Adding an amendment to the Constitution is like playing with Pandora's box. Once you open it up all the evil inside escapes into the world. Haven't we learned anything from Califonia's Prop-8 and similar anti-gay amendment votes to states' constitution? People vote for the moment, not for future generations, not for freedom. After the so-called enlightened USA, one of the countries who helped Japan transition from imperialism through constitutional freedom and to later become a passive techno-geek nation, was the same USA who wrote the Iraq and Afghanistan Sharia constitutions, and in today's polarized environment, I wouldn't be surprised if the creation of a Christian Theocracy amendment would pass with a large majority of US voters, after-all today in the USA people are brain-drained and radicalized.

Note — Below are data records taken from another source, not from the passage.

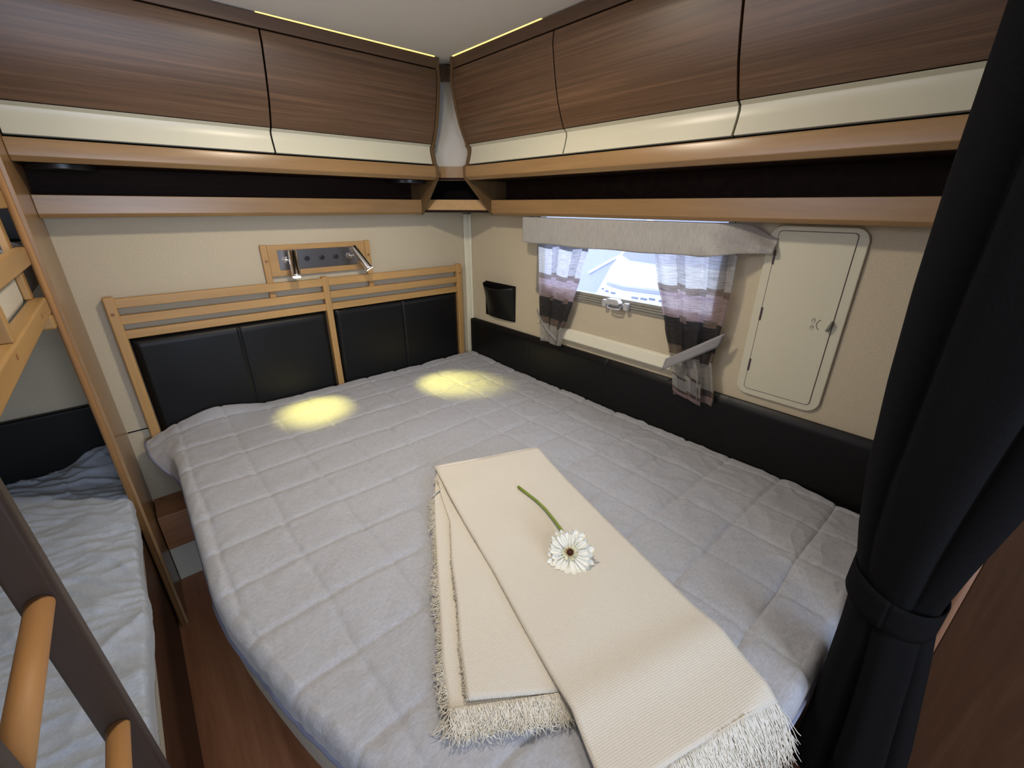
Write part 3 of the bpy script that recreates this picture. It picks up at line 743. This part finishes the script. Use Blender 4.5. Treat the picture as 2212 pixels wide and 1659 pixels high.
# bloom: tilted towards the camera, leaning on its lower petals
Cc = Vector((-.915, -1.668, zf + .020)); ax = Vector((-.50, -.36, .79)).normalized()
e1 = ax.cross(Vector((0, 0, 1))).normalized(); e2 = ax.cross(e1).normalized()
UPS = Vector((.79, .61, .0))
def petal_row(n, L, w, lift, off, mat, name, jitter=.1, phase=0):
    for k in range(n):
        a = 2 * PI * (k + phase) / n + random.uniform(-.05, .05); d = e1 * math.cos(a) + e2 * math.sin(a); s_ = ax.cross(d)
        l = L * random.uniform(1 - jitter, 1 + jitter); up_ = max(0, d.dot(UPS)); lf = lift + random.uniform(-.12, .12) + .55 * up_; l *= 1 - .12 * up_
        def fn(u, v):
            t = u; ww = w * (math.sin(PI * min(1, .12 + .80 * t)) ** .55) * (1 - .0 * t) if t < 1 else 0
            ww = w * (.35 + .65 * math.sin(PI * min(1, t * .62))) * math.sqrt(max(0, 1 - max(0, (t - .8) / .2) ** 2))
            p = Cc + d * (.006 + l * t * math.cos(lf * (1 - .9 * t))) + ax * (off + l * (math.sin(lf) * t - .45 * t * t * math.sin(lf) - .10 * t * t)) + s_ * ww * (v - .5)
            p += ax * (.0022 * (1 - (2 * v - 1) ** 2) * -1 + .0006 * math.cos(12 * v))
            lo = zf + .0012
            if p.z < lo: p.z = lo + random.random() * .0004
            return p
        MB().grid(fn, 8, 4).build(name, mat, fl, smooth=True)
petal_row(24, .056, .0150, .10, 0, M['petal'], 'petal')
petal_row(22, .047, .0140, .34, .002, M['petal'], 'petal', .1, .5)
petal_row(12, .015, .0085, .60, .004, M['petal_in'], 'inner_petal', .12, .2)
dm = MB().tube([Cc + ax * .001, Cc + ax * .007, Cc + ax * .010], [.0075, .0075, .004], 18).build('flower_centre', M['disc'], fl, smooth=True)
sm_ = MB()
for k in range(26):
    a = 2 * PI * k / 26 + random.random() * .1; d = e1 * math.cos(a) + e2 * math.sin(a)
    sm_.tube([Cc + d * .007 + ax * .003, Cc + d * .0095 + ax * (.011 + random.random() * .003)], .0008, 5)
sm_.build('stamens', M['stamen'], fl)

# ------------------------------------------------------------------ window curtains
def curtain(prof, ztop_, zbot, name, label, folds, xoff=-.030, amp=.012, vtop=1.0, vbot=0.0):
    """prof: list of (z, yleft, yright) rows"""
    def edges(z):
        P = sorted(prof, key=lambda p: -p[0])
        for a, b_ in zip(P, P[1:]):
            if z >= b_[0]:
                t = (a[0] - z) / (a[0] - b_[0]) if a[0] != b_[0] else 0; t = max(0, min(1, t)); t = t * t * (3 - 2 * t) * .5 + t * .5
                return a[1] + (b_[1] - a[1]) * t, a[2] + (b_[2] - a[2]) * t
        return P[-1][1], P[-1][2]
    w0 = abs(prof[0][1] - prof[0][2])
    mb = MB()
    nu, nv = 110, 70
    def fn(u, v):
        z = ztop_ + (zbot - ztop_) * v
        l, r = edges(z); w = abs(l - r)
        sq = w0 / max(w, .05)
        ph = u * folds * 2 * PI + 1.1 * math.sin(3 * u + 1)
        y = l + (r - l) * u + (r - l) * .030 * math.sin(ph * 1.0 + .8)
        x = xoff - amp * (0.55 + .55 * min(1.8, sq - .3)) * (math.sin(ph) * .6 + .45 * math.sin(ph * .5 + 2)) 
        x = min(x, -.006)
        return (x, y, z + .004 * math.sin(ph))
    mb.grid(fn, nu, nv)
    mb.uv = [((i / nu), vtop + (vbot - vtop) * (j / nv)) for i in range(nu + 1) for j in range(nv + 1)]
    return mb, edges
XC = -.046
cL = thing('window_curtain', 'sheer checked curtain tied back at the left of the window', 'curtain', (-.04, -.76, .74), 'window curtains')
mb, _ = curtain([(1.25, -.640, -.975), (1.19, -.645, -.960), (1.07, -.655, -.925), (.945, -.665, -.888), (.86, -.672, -.860), (.80, -.680, -.835), (.71, -.690, -.825)], 1.25, .718, 'c', '', 2.6, xoff=XC, vtop=1.07, vbot=.11)
mb.build('cloth', M['plaid'], cL, smooth=True)
tb = MB().grid(lambda u, v: (-.064 - .012 * math.sin(PI * u), -.668 - .140 * u, .885 - .125 * u ** .8 - .015 * v), 16, 3)
tb.build('tie_band', M['tie_cloth'], cL, smooth=True, solid=.002)
cR = thing('window_curtain', 'sheer checked curtain with grey tie band at the right of the window', 'curtain', (-.05, -1.5, .68), 'window curtains')
mb, _ = curtain([(1.25, -1.262, -1.592), (1.20, -1.272, -1.590), (1.10, -1.300, -1.592), (1.02, -1.332, -1.588), (.93, -1.362, -1.580), (.83, -1.398, -1.575), (.77, -1.432, -1.590), (.70, -1.438, -1.605), (.66, -1.445, -1.602)], 1.25, .668, 'c', '', 3.6, xoff=XC, vtop=1.0, vbot=.0, amp=.012)
mb.build('cloth', M['plaid'], cR, smooth=True)
def tbr(u, v):
    y = -1.388 - .205 * u; z = .790 + .150 * u - .026 + .054 * (v - .2)
    return (-.058 - .018 * math.sin(PI * u), y - .012 * (v - .5), z)
MB().grid(tbr, 20, 4).build('tie_band', M['tie_cloth'], cR, smooth=True, solid=.002)
# pleated tail pieces below the band
for (y0, y1, zt, zb, x) in ((-1.428, -1.492, .765, .690, -.062), (-1.480, -1.545, .770, .676, -.056)):
    t_ = MB().grid(lambda u, v: (x - .006 * math.sin(PI * u), y0 + (y1 - y0) * u - .015 * v, zt + (zb - zt) * v - .018 * u), 12, 16)
    t_.uv = [(.15 + .3 * (i / 12), .30 - .30 * (j / 16)) for i in range(13) for j in range(17)]
    t_.build('cloth_tail', M['plaid'], cR, smooth=True)

# pelmet
pm = MB()
def pel(u, v):
    # from the left wall return, along the front, to the slack right end
    s = u
    y = -.560 - 1.125 * s
    x = -.085
    if s < .012: x = -.004 - .081 * (s / .012); y = -.560
    r = sm(.84, 1.0, s)
    x = x + .074 * r * (1 - .35 * v)
    z0 = 1.203 - .004 * math.sin(s * 5) - .0015 * math.sin(s * 23) + .016 * sm(.80, .93, s) + .004 * r; z1 = 1.317 - .045 * sm(.90, 1, s) ** 1.5
    z = z1 + (z0 - z1) * v
    x += -.014 * v * sm(.7, .92, s) * (1 - sm(.96, 1, s)) + .006 * N(s * 9, v * 2) * v
    x += .010 * sm(.75, .9, s) * math.sin((s * 22 - v * 4.5) * 1.6) * v
    return (x, y, z)
pm.grid(pel, 200, 16)
tag(pm.build('window_pelmet', M['greycloth'], smooth=True, solid=.003), 'grey fabric pelmet hanging across the top of the window', 'pelmet')

# ------------------------------------------------------------------ navy curtain
nc = thing('door_curtain', 'floor length navy curtain tied back beside the wardrobe', 'curtain', (-.72, -2.25, ZF))
CX = -.72
rows = [(1.95, -2.100, -2.36, .085), (1.60, -2.101, -2.36, .085), (1.40, -2.104, -2.35, .083), (1.26, -2.109, -2.34, .080), (1.12, -2.118, -2.325, .077), (.96, -2.133, -2.305, .072),
        (.86, -2.148, -2.292, .064), (.785, -2.164, -2.285, .056), (.74, -2.169, -2.283, .055), (.64, -2.175, -2.300, .064), (.45, -2.181, -2.328, .074), (.2, -2.184, -2.358, .084), (-.188, -2.186, -2.37, .09)]
def crow(z):
    for a, b_ in zip(rows, rows[1:]):
        if z >= b_[0]:
            t = (a[0] - z) / (a[0] - b_[0]); t = max(0, min(1, t)); return [a[k] + (b_[k] - a[k]) * t for k in (1, 2, 3)]
    return rows[-1][1:]
def cf_(u, v):
    z = 1.949 + (-.186 - 1.949) * v
    l, r, rx = crow(z); a = 2 * PI * u
    cy = (l + r) / 2; ry = (l - r) / 2
    if z >= .75:
        amp = .16 + .14 * sm(.75, 1.1, z); ph = 2.5 * a + 1.30 + .35 * (z - .75)
    else:
        amp = .16 + .16 * sm(.75, .45, z); ph = 2.5 * a + 2.55 - .5 * (.75 - z)
    k = 1 + .05 - amp * (1 - abs(math.sin(ph))) ** 2.2 + .03 * math.sin(7 * a + z * 3)
    # gathered against the band
    k -= .05 * math.exp(-((z - .755) / .05) ** 2) * (1 - abs(math.sin(5 * a + .6)))
    # keep the bed-side silhouette
    s_ = math.sin(a)
    ky = k if s_ < .6 else k + (1 - k) * (s_ - .6) / .4
    return (CX - math.cos(a) * rx * k, cy + s_ * ry * ky, z)
MB().grid(cf_, 220, 110).build('cloth', M['navy'], nc, smooth=True)
bnd = MB()
def bf(u, v):
    a = 2 * PI * u; z = .796 - .058 * v - .010 * math.cos(a)
    l, r, rx = crow(.75); cy = (l + r) / 2; ry = (l - r) / 2
    return (CX - math.cos(a) * (rx * 1.13), cy + math.sin(a) * (ry * 1.08), z - .012 * (1 - math.sin(a)))
bnd.grid(bf, 72, 4)
bnd.build('tie_band', M['navy'], nc, smooth=True, solid=.003)

# ------------------------------------------------------------------ wardrobe
wd = thing('wardrobe', 'dark wooden wardrobe side behind the navy curtain', 'wardrobe', (-.3, -2.8, ZF))
MB().box(-.600, -.002, -3.3, -2.312, ZF + .001, ZC - .001).build('body', M['ward'], wd, bev=.002)
MB().prism([(-.600, -2.312), (-.602, -2.302), (-.598, -2.294), (-.586, -2.292), (-.580, -2.312)], ZF + .001, 1.32, lambda x, y, z: (x, y, z)).build('edge_strip', M['ward_edge'], wd, smooth=True)
bed_end = None

# ------------------------------------------------------------------ bunk bed
bk = thing('bunk_bed', 'beech bunk bed frame with slatted guard rails at the left', 'bunk bed', (-2.1, -1.2, ZF))
YB0, YB1 = -.437, -2.36
MB().box(-1.803, -1.769, YB1, YB0, 1.078, 1.125).build('side_rail', M['bunk_y'], bk, bev=.006, seg=3)
MB().box(-1.790, -1.769, YB1, YB0, 1.211, 1.259).build('guard_rail', M['bunk_y'], bk, bev=.005, seg=3)
MB().box(-1.790, -1.769, YB1, YB0, 1.353, 1.398).build('guard_rail', M['bunk_y'], bk, bev=.005, seg=3)
MB().box(-1.8065, -1.7905, -.478, -.437, 1.125, 1.62).build('post', M['bunk_z'], bk, bev=.004)
MB().box(-1.792, -1.771, -1.010, -.980, 1.125, 1.211).build('guard_post', M['bunk_z'], bk, bev=.003)
MB().box(-1.792, -1.771, -1.010, -.980, 1.259, 1.353).build('guard_post', M['bunk_z'], bk, bev=.003)
MB().box(-1.800, -1.768, -.475, -.436, 1.038, 1.078).build('rail_bracket', M['bunk_z'], bk, bev=.008, seg=4)
MB().box(-1.8065, -1.7905, -2.34, -2.30, 1.125, 1.40).build('post', M['bunk_z'], bk, bev=.003)
for y, z in ((-.62, 1.105), (-1.05, 1.108)):
    MB().tube([(-1.770, y, z), (-1.7682, y, z)], .006, 14).build('plug', M['plug'], bk)
um = MB().box(-2.49, -1.807, -2.3, -.045, 1.102, 1.232)
tag(um.build('bunk_mattress', M['mattress'], bev=.03, seg=4), 'cream mattress on the upper bunk behind the guard rail', 'mattress')
def ub(u, v):
    x = -2.49 + .678 * u; y = -2.28 + 2.22 * v
    e_ = min(1, (1 - u) * .675 / .05)
    z = 1.240 + .020 * e_ ** .5 + .075 * sm(-.75, -.35, y) * sm(0, .25, 1 - u) + .012 * N(x * 9, y * 9) + .008 * N(x * 22, y * 14, 3)
    return (x, y, z)
tag(MB().grid(ub, 60, 160).build('bunk_quilt', M['quilt_bunk'], smooth=True, solid=-.006), 'rumpled grey quilt on the upper bunk', 'bed cover')
uc = MB().box(-2.49, -1.80, -.030, -.001, 1.25, 1.62).build('bunk_cushion', M['leather'], bev=.01)
tag(uc, 'black leather cushion on the wall behind the upper bunk', 'cushion')
# lower bunk
lk = thing('lower_bunk', 'lower bunk base of dark wood with a cream mattress on it', 'bunk bed', (-2.1, -1.2, ZF))
MB().box(-2.49, -1.778, -2.36, -.034, ZF + .001, .282).build('bunk_base', M['bunkbase'], lk, bev=.003)
MB().box(-2.49, -1.772, -2.33, -.034, .284, .402).build('mattress', M['mattress'], lk, bev=.02, seg=4)
def lq(u, v):
    y = -.036 - 2.26 * v
    s = u * .79
    x = -2.488 + s; z = .425
    edge = -1.772 + .004 * N(y * 12, 2) + .010 * N(y * 3.5, 7)
    if x > edge:
        o = x - edge; x = edge + .012 * math.sin(min(1, o / .03) * PI / 2); z -= max(0, o - .008) * .8
    w = 1
    z += .008 * N(x * 5, y * 5, 2)
    t = x * .45 + y
    r = N(x * 3.2, t * 10 + 2 * N(x * 4, y * 3, 4), 6); z += .011 * max(0, 1 - abs(r) * 3) ** 2
    r = N(x * 5 + 4, t * 22 + 3 * N(x * 3, y * 4, 2), 1); z += .007 * max(0, 1 - abs(r) * 3) ** 2
    z += .055 * sm(-.25, -.05, y) * sm(-2.0, -1.8, x)
    dy = min(abs((y % .175) - .0875), 1); z -= .005 * math.exp(-dy / .012)
    return (x, y, z)
tag(MB().grid(lq, 110, 300).build('bunk_quilt', M['quilt_bunk'], smooth=True, solid=-.006), 'light grey quilt on the lower bunk', 'bed cover')

# ------------------------------------------------------------------ ladder
ld = thing('bunk_ladder', 'wooden ladder with round rungs standing against the bunk bed', 'ladder', (-1.74, -1.67, ZF))
def lpost(y, name='side_rail'):
    # slight lean: foot further out than the top
    t = 1.40; b_ = ZF + .001
    xs = lambda z: -1.7660 + (1.40 - z) * .022
    V0 = [(xs(b_) + 0, y, b_), (xs(b_) + .035, y, b_), (xs(b_) + .035, y + .024, b_), (xs(b_), y + .024, b_)]
    V1 = [(xs(t), y, t), (xs(t) + .035, y, t), (xs(t) + .035, y + .024, t), (xs(t), y + .024, t)]
    return MB().hexa(V0, V1).build(name, M['ladder_z'], ld, bev=.006, seg=3)
lpost(-1.615); lpost(-1.858)
for z in (1.19, .970, .750, .530, .310, .090):
    x = -1.7485 + (1.40 - z) * .022
    MB().tube([(x, -1.616, z), (x, -1.835, z)], .0118, 24, True).build('rung', M['rung'], ld, bev=0)
for o in list(bpy.data.objects):
    if o.name.startswith('rung'):
        for p in o.data.polygons: p.use_smooth = len(p.vertices) == 4
for o in bpy.data.objects:
    if '_o' in o: del o['_o']
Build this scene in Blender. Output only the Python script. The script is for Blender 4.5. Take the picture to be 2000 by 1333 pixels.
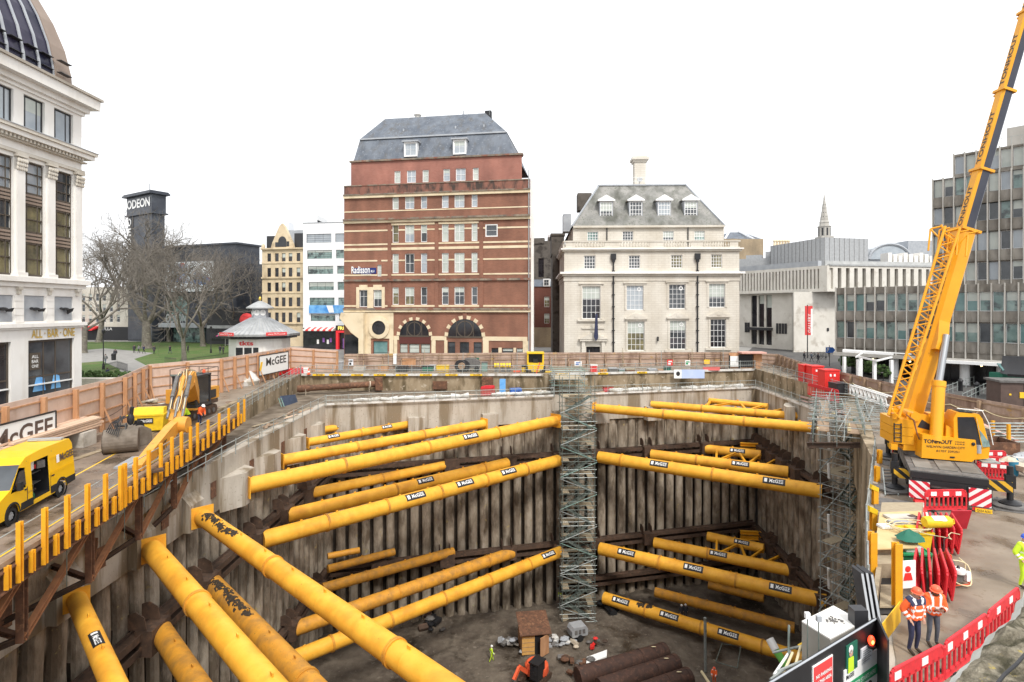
import bpy, math, random
from mathutils import Vector as V, Matrix, noise as mnoise
from mathutils.geometry import tessellate_polygon
for _o in list(bpy.data.objects): bpy.data.objects.remove(_o)
R = math.radians
SC = bpy.context.scene
COL = SC.collection
F, CX, CY, CAMZ = 1100.0, 1000.0, 605.0, 9.2      # photo pixels (2000 x 1333), metres
cam_d = bpy.data.cameras.new('camera'); cam = bpy.data.objects.new('camera', cam_d); COL.objects.link(cam)
cam.location = (0, 0, CAMZ); cam.rotation_euler = (R(90), 0, 0)
cam_d.sensor_width = 36; cam_d.lens = 36*F/2000; cam_d.shift_x = 0; cam_d.shift_y = -(666.5-CY)/2000
cam_d.clip_start = .1; cam_d.clip_end = 3000
SC.camera = cam
SUN_EL, SUN_AZ = 50, 158            # degrees; azimuth clockwise from +Y
w = bpy.data.worlds.new('World'); SC.world = w; w.use_nodes = True
nt = w.node_tree; nt.nodes.clear()
sky = nt.nodes.new('ShaderNodeTexSky'); sky.sky_type = 'NISHITA'; sky.sun_disc = False
sky.sun_elevation = R(SUN_EL); sky.sun_rotation = R(SUN_AZ); sky.dust_density = 4; sky.air_density = 1.5
hs = nt.nodes.new('ShaderNodeHueSaturation'); hs.inputs['Saturation'].default_value = .12
mx = nt.nodes.new('ShaderNodeMix'); mx.data_type = 'RGBA'; mx.inputs[0].default_value = .75
mx.inputs[7].default_value = (9.2, 9.35, 9.6, 1)          # an even cloud deck over the clear sky
bg = nt.nodes.new('ShaderNodeBackground'); bg.inputs[1].default_value = .1
wo = nt.nodes.new('ShaderNodeOutputWorld')
nt.links.new(sky.outputs[0], hs.inputs['Color']); nt.links.new(hs.outputs[0], mx.inputs[6])
nt.links.new(mx.outputs[2], bg.inputs[0]); nt.links.new(bg.outputs[0], wo.inputs[0])
sun_d = bpy.data.lights.new('sun', 'SUN'); sun_d.energy = 1.5; sun_d.angle = R(10); sun_d.color = (1, .96, .9)
sun = bpy.data.objects.new('sun', sun_d); COL.objects.link(sun)
_sd = V((math.sin(R(SUN_AZ))*math.cos(R(SUN_EL)), math.cos(R(SUN_AZ))*math.cos(R(SUN_EL)), math.sin(R(SUN_EL))))
sun.rotation_euler = _sd.to_track_quat('Z', 'Y').to_euler(); sun.location = (0, 0, 120)
SC.view_settings.view_transform = 'Standard'; SC.view_settings.look = 'None'
SC.view_settings.exposure = .85; SC.view_settings.gamma = 1
SC.cycles.max_bounces = 5; SC.cycles.diffuse_bounces = 3; SC.cycles.glossy_bounces = 3; SC.cycles.caustics_reflective = False
def P(px, py, D): return V(((px-CX)*D/F, D, CAMZ-(py-CY)*D/F))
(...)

Democrats wouldn't alter the 1st Amendment. Are you kidding? Also,Democrats won't alter the 2nd Amendment because we know what it really means. In case of emergency, such as WW3, the Goverment can send its citizens into conscription. The draft would become unconstitutional otherwise. Although I doubt the Democrats are looking to start WW3 and restart the draft, we Democrats also know there is a real possibility that another world war will be fought. Especially if Republicans keep on antagonizing Russia with missile shields. After all, human rights are on the decline throughout the world. It is out of living memory in the Western nations: the atrocities committed and suffered endured during the first 2 WWs that sent us on the path to human rights, Geneva convention, the UN. Now diplomacy is considered the week path, by Republicans, who view any kindness as ushering in their biblical doomsday one-world-government.
Pot calling the kettle black. Proposing changes by way of Constituional amendments is a legitimate way to grab power. Contrast that with the Obama administration that allows the government bureaucracy to write and enforce regulations without the use of Congress, and that allows the military to attack sovereign nations without asking Congress about it, or that gives exemptions to regulations based on whims, rather than law. That is a power grab. All the changes Perry wants to make are by changing the Constitution. If he can do that, then, that is what the people want. Constitutional amendments are not easy to achieve. If he can achieve them, he's got consensus not only in Washington but in the 50 states. It takes 2/3 majority of Congress, followed by ratification by 3/4 of the state legislatures. I agree with him 100% on the 17th amendment. The Senators were initially supposed to represent the states, not the people. That is why every state has the same number of Senators. It is part of the balance of powers.
OK, not a Perry fan by any stretch of the imagination, but I can see that the Dem propaganda machine is in full force.